Now what if we don't assume that $T$ is bounded? Then it's flat out wrong that $T$ has to be unitary. Let $H$ be a separable infinite dimensional Hilbert space with orthonormal basis $\mathcal{A}\subset H$. Let $\mathcal{B}\subset H$ be a family of vectors completing $\mathcal{A}$ to a Hamel basis of $H$. In other words $\mathcal{A}\cap\mathcal{B}=\emptyset$ and $\mathcal{A}\cup\mathcal{B}$ is a linear basis of $H$. Note that $\mathcal{A}$ is countable but $|\mathcal{B}|=2^{2^{\aleph_0}}$ Let $y$ be any element of $\mathcal{B}$ and define an operator $T:H\rightarrow H$ by setting $$T(y)=2y$$ and $$T(x)=x$$ for all $x\in\mathcal{A}\cup\mathcal{B}$ such that $x\neq y$. Then

1. $T$ can be extended uniquely to a linear operator with domain $H$.
2. $T$ is injective and in fact bijective because it maps a linear basis to a linear basis.
3. $T$ maps the orthonormal basis $\mathcal{A}$ to an orthnormal basis (itself.)
4. $T$ is not unitary because it does not preserve the norm of $y$.

It follows as a conclustion that $T$ cannot be bounded because if $T$ were bounded then the proof that it is unitary would apply.
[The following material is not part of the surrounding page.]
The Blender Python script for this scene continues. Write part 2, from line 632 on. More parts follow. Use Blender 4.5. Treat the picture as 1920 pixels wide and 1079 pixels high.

This means for instance that $T$ maps unit vectors to vectors of arbitrarily large norm even though this is not evident from its definition.
So unlike the other criteria, in 1c the boundedness of $T$ needs to be assumed, and the assumption of injectivity on the other hand is unnecessary.